For anyone who ever has frequented such an establishment as Boston’s The Black Rose, “last call” means a summons to final fortification, perhaps to a last opportunity to drown one’s sorrows . . . for one night.
There is but fleeting finality to that commonplace colloquial use of the “last call.”
I think of something else when I hear the same phrase. Perhaps the most heartbreaking part of the ritual for a police officer killed in the line of duty is the last call: the thrice-repeated one-way radio dispatch to the officer’s call number, which will then be retired, never to go out again.
I know of no similar ritual that so literally reinforces the finality of the unanswerable call.
My husband Jim’s voice still answers calls, both on our home answering machine and on one child’s voice mail. I truly thought I had recorded another greeting, but apparently my technological skills do not extend even to such a seemingly small task, because just yesterday someone left a message saying it was reassuring to hear his voice again.
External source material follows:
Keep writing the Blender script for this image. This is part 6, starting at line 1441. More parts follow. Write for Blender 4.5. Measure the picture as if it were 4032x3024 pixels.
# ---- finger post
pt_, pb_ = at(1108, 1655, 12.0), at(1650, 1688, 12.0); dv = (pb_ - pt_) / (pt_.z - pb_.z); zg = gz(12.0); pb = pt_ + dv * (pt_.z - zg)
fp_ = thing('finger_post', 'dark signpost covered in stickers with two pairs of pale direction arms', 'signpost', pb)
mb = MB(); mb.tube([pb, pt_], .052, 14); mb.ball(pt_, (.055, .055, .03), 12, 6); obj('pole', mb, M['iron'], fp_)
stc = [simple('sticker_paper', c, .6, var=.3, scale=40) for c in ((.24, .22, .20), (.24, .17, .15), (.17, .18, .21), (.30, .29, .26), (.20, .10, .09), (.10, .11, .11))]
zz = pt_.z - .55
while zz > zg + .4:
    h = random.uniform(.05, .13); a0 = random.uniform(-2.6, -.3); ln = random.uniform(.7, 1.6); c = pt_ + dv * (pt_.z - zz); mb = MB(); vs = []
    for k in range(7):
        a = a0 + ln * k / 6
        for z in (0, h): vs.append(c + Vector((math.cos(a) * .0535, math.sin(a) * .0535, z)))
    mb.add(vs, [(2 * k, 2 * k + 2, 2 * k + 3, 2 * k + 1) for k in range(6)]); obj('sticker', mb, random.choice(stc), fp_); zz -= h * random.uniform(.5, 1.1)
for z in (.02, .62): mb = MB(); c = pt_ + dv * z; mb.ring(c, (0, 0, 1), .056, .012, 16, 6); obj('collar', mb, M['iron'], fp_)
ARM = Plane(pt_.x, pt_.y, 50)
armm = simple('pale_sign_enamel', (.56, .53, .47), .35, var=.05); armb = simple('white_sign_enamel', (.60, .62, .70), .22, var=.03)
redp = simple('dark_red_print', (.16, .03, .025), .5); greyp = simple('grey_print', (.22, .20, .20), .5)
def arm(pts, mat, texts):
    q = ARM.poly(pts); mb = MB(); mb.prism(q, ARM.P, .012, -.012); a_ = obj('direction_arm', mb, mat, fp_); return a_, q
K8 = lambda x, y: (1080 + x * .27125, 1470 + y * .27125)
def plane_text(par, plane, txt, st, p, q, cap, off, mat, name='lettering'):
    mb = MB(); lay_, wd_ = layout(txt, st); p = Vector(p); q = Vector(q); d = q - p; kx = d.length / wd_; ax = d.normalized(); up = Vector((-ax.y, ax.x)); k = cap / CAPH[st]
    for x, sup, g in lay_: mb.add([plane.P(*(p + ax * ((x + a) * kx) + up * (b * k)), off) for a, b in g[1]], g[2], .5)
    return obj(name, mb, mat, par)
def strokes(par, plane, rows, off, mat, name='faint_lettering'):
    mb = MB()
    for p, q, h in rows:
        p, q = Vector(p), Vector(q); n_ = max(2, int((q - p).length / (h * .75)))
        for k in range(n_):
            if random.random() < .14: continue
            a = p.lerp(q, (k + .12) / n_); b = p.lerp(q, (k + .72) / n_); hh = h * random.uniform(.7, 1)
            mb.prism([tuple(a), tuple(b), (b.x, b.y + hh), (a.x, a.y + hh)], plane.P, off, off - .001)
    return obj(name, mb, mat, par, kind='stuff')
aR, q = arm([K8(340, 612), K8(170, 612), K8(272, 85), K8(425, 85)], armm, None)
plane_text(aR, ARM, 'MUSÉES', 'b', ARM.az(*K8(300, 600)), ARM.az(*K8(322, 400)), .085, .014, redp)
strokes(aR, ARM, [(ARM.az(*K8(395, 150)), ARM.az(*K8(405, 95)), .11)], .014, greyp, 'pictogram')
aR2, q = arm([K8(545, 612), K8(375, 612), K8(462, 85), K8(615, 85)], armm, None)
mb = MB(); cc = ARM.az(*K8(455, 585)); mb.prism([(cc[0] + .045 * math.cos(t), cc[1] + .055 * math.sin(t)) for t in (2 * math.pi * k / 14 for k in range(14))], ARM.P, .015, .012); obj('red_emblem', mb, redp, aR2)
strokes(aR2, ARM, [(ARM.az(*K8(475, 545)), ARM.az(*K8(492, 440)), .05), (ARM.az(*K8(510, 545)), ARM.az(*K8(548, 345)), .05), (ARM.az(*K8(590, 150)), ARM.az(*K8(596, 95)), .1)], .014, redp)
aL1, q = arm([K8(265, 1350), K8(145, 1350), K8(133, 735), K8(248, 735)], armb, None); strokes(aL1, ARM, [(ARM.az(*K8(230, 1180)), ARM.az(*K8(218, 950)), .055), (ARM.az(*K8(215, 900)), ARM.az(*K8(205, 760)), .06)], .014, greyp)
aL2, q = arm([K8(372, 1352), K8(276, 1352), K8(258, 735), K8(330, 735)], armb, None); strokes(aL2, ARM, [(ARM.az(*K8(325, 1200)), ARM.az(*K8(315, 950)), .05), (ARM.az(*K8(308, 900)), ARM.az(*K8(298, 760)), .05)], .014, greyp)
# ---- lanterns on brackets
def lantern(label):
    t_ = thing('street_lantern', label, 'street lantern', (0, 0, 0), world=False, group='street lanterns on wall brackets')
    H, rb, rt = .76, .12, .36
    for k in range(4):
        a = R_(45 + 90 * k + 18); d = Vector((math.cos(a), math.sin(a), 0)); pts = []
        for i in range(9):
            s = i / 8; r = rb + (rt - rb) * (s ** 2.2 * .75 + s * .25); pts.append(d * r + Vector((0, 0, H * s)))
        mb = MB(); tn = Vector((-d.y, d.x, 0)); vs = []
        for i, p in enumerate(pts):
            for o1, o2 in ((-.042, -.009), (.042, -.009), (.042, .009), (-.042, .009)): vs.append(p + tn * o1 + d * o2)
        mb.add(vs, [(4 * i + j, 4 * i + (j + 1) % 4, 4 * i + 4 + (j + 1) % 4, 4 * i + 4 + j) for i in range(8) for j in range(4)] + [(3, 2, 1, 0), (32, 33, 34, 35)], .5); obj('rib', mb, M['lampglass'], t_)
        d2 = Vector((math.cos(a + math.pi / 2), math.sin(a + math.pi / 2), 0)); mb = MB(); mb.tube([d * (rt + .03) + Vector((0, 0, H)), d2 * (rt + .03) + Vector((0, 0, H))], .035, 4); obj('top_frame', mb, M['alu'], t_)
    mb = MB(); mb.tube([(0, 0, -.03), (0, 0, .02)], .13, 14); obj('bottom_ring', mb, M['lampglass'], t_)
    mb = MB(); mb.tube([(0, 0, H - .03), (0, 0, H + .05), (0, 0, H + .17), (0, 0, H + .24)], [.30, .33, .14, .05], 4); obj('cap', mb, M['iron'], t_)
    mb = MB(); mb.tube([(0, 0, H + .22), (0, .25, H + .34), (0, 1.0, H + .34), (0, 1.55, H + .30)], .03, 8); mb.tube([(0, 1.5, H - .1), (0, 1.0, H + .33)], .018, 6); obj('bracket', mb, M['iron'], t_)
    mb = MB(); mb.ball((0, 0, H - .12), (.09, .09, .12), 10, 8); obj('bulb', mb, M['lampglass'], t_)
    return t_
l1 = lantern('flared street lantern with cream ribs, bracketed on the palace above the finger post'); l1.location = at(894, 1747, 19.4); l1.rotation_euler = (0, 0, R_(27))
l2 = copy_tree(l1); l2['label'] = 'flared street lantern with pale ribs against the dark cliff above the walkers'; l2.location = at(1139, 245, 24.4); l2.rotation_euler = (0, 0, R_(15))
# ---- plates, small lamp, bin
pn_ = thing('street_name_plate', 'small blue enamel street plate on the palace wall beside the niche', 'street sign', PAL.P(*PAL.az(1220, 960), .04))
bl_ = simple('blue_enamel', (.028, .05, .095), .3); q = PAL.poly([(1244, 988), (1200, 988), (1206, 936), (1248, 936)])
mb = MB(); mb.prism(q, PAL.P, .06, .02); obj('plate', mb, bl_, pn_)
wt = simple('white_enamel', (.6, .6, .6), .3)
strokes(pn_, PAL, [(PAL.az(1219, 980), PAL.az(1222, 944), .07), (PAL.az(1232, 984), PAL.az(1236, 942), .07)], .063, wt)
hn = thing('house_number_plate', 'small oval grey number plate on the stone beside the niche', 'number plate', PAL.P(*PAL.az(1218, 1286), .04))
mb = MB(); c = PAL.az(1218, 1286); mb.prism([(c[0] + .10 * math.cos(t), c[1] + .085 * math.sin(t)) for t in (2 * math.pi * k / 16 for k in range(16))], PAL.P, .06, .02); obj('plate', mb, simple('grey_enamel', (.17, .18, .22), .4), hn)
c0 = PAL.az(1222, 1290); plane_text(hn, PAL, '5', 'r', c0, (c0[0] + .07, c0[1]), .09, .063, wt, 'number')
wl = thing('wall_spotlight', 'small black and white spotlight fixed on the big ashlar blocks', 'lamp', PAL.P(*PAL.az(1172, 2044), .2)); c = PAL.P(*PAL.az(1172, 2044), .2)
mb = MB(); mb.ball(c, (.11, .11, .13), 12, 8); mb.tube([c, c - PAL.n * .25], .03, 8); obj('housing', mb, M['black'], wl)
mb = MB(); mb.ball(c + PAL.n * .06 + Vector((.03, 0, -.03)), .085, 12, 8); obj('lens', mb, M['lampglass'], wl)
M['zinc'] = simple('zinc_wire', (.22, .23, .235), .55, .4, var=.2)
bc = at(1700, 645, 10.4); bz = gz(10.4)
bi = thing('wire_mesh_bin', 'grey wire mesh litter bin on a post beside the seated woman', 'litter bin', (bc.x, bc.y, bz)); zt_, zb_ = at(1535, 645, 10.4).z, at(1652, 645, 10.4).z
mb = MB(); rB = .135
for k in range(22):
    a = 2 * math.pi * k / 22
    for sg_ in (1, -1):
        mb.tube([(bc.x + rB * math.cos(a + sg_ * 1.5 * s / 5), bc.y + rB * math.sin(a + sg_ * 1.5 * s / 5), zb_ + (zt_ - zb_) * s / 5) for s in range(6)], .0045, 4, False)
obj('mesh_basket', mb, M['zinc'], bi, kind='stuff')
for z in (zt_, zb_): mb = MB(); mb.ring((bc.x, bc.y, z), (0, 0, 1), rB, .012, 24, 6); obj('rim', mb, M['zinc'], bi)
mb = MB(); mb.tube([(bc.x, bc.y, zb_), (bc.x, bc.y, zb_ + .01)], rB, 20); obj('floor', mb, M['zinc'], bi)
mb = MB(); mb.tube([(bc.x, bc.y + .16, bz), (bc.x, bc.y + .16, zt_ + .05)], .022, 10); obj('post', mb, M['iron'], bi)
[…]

Earlier in the day, our friend and I looked up to the sky and directly addressed Jim, wondering if he was laughing at our inability to figure out his electrical circuit system.
I still call out to my husband. Last week, in particularly steep depths of melancholy, I found myself outside in the sun, asking him to send me another sign, anything at all. But ultimately I think such signals cannot be ordered up–as with a final drink and the tab–but need to arrive unbidden, to someone whose heart is open to receiving them.